### 3D scene scripts:

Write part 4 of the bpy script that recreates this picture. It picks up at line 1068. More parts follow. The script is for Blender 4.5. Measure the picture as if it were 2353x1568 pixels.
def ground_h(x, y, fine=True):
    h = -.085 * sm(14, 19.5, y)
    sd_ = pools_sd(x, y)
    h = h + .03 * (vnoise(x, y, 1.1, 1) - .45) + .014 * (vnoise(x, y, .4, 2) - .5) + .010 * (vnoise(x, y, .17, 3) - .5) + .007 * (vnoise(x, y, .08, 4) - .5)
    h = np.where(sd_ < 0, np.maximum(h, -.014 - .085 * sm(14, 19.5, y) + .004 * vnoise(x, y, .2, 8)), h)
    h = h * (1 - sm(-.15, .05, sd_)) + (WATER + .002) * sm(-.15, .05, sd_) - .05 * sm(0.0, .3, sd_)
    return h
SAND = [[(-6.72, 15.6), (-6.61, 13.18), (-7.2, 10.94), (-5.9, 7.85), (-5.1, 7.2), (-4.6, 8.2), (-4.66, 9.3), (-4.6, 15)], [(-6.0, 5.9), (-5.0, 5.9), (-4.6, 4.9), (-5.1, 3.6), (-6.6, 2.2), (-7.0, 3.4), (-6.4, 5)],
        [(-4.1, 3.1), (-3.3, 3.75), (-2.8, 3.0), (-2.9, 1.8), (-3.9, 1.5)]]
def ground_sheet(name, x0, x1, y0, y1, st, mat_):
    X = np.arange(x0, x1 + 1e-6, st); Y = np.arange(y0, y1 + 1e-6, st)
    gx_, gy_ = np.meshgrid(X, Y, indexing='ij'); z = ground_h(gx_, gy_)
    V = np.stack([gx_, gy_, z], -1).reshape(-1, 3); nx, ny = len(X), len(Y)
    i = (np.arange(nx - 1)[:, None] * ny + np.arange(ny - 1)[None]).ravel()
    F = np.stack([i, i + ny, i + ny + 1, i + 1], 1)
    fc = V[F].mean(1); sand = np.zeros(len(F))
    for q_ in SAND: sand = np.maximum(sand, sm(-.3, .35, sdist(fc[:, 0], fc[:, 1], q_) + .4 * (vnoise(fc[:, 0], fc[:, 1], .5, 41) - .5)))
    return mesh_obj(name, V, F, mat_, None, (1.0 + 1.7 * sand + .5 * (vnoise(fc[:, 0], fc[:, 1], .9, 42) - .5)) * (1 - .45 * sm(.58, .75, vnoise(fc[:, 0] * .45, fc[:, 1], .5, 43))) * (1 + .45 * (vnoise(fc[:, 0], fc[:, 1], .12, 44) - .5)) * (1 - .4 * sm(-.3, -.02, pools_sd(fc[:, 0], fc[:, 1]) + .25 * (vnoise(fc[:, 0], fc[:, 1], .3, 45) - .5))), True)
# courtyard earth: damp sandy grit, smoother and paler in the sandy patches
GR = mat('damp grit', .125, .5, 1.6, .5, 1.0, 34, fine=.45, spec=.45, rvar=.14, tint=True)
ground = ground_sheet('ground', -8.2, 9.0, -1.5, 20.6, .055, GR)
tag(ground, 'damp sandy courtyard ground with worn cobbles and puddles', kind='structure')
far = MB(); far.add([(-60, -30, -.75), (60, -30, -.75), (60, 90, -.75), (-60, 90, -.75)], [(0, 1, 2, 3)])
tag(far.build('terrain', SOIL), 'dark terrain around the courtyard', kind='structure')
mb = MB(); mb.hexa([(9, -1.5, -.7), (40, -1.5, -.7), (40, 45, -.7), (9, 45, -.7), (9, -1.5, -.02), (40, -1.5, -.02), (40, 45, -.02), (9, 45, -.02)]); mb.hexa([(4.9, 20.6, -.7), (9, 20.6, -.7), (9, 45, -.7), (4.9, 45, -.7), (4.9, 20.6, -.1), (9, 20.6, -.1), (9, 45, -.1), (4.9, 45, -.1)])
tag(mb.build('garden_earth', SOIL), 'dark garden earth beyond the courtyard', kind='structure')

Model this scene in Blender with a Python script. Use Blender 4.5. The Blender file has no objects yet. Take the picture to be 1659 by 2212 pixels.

### Problem to solve:
Restate each entry exactly, skipping none.

### Solution to this exercise:
Write part 4 of the bpy script that recreates this picture. It picks up at line 1068. More parts follow. The script is for Blender 4.5. Measure the picture as if it were 2353x1568 pixels.
def ground_h(x, y, fine=True):
    h = -.085 * sm(14, 19.5, y)
    sd_ = pools_sd(x, y)
    h = h + .03 * (vnoise(x, y, 1.1, 1) - .45) + .014 * (vnoise(x, y, .4, 2) - .5) + .010 * (vnoise(x, y, .17, 3) - .5) + .007 * (vnoise(x, y, .08, 4) - .5)
    h = np.where(sd_ < 0, np.maximum(h, -.014 - .085 * sm(14, 19.5, y) + .004 * vnoise(x, y, .2, 8)), h)
    h = h * (1 - sm(-.15, .05, sd_)) + (WATER + .002) * sm(-.15, .05, sd_) - .05 * sm(0.0, .3, sd_)
    return h
SAND = [[(-6.72, 15.6), (-6.61, 13.18), (-7.2, 10.94), (-5.9, 7.85), (-5.1, 7.2), (-4.6, 8.2), (-4.66, 9.3), (-4.6, 15)], [(-6.0, 5.9), (-5.0, 5.9), (-4.6, 4.9), (-5.1, 3.6), (-6.6, 2.2), (-7.0, 3.4), (-6.4, 5)],
        [(-4.1, 3.1), (-3.3, 3.75), (-2.8, 3.0), (-2.9, 1.8), (-3.9, 1.5)]]
def ground_sheet(name, x0, x1, y0, y1, st, mat_):
    X = np.arange(x0, x1 + 1e-6, st); Y = np.arange(y0, y1 + 1e-6, st)
    gx_, gy_ = np.meshgrid(X, Y, indexing='ij'); z = ground_h(gx_, gy_)
    V = np.stack([gx_, gy_, z], -1).reshape(-1, 3); nx, ny = len(X), len(Y)
    i = (np.arange(nx - 1)[:, None] * ny + np.arange(ny - 1)[None]).ravel()
    F = np.stack([i, i + ny, i + ny + 1, i + 1], 1)
    fc = V[F].mean(1); sand = np.zeros(len(F))
    for q_ in SAND: sand = np.maximum(sand, sm(-.3, .35, sdist(fc[:, 0], fc[:, 1], q_) + .4 * (vnoise(fc[:, 0], fc[:, 1], .5, 41) - .5)))
    return mesh_obj(name, V, F, mat_, None, (1.0 + 1.7 * sand + .5 * (vnoise(fc[:, 0], fc[:, 1], .9, 42) - .5)) * (1 - .45 * sm(.58, .75, vnoise(fc[:, 0] * .45, fc[:, 1], .5, 43))) * (1 + .45 * (vnoise(fc[:, 0], fc[:, 1], .12, 44) - .5)) * (1 - .4 * sm(-.3, -.02, pools_sd(fc[:, 0], fc[:, 1]) + .25 * (vnoise(fc[:, 0], fc[:, 1], .3, 45) - .5))), True)
# courtyard earth: damp sandy grit, smoother and paler in the sandy patches
GR = mat('damp grit', .125, .5, 1.6, .5, 1.0, 34, fine=.45, spec=.45, rvar=.14, tint=True)
ground = ground_sheet('ground', -8.2, 9.0, -1.5, 20.6, .055, GR)
tag(ground, 'damp sandy courtyard ground with worn cobbles and puddles', kind='structure')
far = MB(); far.add([(-60, -30, -.75), (60, -30, -.75), (60, 90, -.75), (-60, 90, -.75)], [(0, 1, 2, 3)])
tag(far.build('terrain', SOIL), 'dark terrain around the courtyard', kind='structure')
mb = MB(); mb.hexa([(9, -1.5, -.7), (40, -1.5, -.7), (40, 45, -.7), (9, 45, -.7), (9, -1.5, -.02), (40, -1.5, -.02), (40, 45, -.02), (9, 45, -.02)]); mb.hexa([(4.9, 20.6, -.7), (9, 20.6, -.7), (9, 45, -.7), (4.9, 45, -.7), (4.9, 20.6, -.1), (9, 20.6, -.1), (9, 45, -.1), (4.9, 45, -.1)])
tag(mb.build('garden_earth', SOIL), 'dark garden earth beyond the courtyard', kind='structure')

Model this scene in Blender with a Python script. Use Blender 4.5. The Blender file has no objects yet. Take the picture to be 1659 by 2212 pixels.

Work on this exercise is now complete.